** start of DATA FOR THIS TASK **

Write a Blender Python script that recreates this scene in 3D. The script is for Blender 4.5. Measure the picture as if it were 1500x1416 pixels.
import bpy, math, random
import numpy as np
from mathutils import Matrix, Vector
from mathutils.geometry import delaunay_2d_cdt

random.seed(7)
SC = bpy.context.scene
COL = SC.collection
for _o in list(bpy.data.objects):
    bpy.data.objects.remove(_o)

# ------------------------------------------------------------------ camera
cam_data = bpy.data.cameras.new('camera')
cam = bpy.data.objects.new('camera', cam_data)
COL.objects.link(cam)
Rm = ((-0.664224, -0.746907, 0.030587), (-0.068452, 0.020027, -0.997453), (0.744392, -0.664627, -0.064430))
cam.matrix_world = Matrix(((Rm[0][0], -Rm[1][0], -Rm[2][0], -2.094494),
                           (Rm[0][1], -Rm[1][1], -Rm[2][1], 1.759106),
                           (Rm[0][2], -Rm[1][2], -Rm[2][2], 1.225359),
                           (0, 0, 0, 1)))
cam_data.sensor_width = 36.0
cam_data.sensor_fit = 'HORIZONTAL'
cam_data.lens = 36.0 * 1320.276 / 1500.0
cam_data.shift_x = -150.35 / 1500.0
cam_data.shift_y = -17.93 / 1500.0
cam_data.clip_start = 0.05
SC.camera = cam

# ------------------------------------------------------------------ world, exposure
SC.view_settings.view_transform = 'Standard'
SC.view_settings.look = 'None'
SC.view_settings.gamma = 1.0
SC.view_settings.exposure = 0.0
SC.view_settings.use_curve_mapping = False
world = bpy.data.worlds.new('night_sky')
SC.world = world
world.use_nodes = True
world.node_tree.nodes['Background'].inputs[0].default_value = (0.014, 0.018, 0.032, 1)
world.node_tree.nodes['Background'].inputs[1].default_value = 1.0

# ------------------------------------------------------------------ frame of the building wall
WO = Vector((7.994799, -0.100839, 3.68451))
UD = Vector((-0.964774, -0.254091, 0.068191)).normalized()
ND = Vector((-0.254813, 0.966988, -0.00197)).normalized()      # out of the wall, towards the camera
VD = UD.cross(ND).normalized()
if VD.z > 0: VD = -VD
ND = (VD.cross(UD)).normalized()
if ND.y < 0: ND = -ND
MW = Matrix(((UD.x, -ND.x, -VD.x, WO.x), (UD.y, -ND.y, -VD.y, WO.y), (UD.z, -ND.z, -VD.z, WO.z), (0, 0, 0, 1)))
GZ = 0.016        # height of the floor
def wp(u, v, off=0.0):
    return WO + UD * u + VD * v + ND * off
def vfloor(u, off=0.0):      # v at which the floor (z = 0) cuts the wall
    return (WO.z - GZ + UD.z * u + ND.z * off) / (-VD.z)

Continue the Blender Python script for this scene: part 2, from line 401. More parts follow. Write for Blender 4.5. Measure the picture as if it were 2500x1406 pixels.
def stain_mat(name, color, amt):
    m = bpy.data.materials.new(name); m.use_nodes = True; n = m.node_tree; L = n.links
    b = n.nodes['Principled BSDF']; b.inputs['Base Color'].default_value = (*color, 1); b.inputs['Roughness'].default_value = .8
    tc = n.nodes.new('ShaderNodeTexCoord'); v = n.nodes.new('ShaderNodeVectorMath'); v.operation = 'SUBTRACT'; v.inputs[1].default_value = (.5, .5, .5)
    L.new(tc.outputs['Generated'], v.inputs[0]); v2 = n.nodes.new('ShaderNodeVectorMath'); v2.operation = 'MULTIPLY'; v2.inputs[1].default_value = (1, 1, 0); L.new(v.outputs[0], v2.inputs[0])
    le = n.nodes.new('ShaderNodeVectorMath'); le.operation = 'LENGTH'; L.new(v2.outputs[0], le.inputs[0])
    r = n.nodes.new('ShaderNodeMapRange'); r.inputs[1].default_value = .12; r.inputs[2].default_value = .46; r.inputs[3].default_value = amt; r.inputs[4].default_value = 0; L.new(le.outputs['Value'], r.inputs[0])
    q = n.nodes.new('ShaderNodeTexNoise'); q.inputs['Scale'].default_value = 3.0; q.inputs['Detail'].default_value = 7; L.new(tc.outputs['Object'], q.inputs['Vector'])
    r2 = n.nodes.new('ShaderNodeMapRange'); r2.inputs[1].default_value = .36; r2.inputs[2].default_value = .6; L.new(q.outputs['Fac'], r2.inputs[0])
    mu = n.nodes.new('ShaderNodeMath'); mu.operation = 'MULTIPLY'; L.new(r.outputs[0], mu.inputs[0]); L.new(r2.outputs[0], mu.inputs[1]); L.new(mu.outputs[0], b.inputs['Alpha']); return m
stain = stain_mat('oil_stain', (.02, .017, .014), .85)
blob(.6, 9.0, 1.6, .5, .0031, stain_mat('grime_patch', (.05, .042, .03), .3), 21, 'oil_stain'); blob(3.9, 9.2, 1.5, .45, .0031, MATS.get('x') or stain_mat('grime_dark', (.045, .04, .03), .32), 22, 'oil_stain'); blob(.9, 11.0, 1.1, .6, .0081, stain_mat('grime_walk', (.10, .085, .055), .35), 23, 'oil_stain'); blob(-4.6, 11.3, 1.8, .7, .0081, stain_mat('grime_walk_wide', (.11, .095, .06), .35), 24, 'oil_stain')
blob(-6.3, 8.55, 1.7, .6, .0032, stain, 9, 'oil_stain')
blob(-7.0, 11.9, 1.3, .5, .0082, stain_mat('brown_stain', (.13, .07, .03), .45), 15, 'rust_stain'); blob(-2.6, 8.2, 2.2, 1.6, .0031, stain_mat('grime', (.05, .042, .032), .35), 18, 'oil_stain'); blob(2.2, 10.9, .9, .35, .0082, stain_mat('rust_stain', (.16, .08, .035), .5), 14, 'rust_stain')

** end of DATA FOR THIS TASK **

[INSTRUCTIONS FOR THE TASK] Exactly as they stand, please print the lines from the first line of the records above down to the line that includes "from mathutils.geometry import", both of those included and no others.

[IN RESPONSE]
Write a Blender Python script that recreates this scene in 3D. The script is for Blender 4.5. Measure the picture as if it were 1500x1416 pixels.
import bpy, math, random
import numpy as np
from mathutils import Matrix, Vector
from mathutils.geometry import delaunay_2d_cdt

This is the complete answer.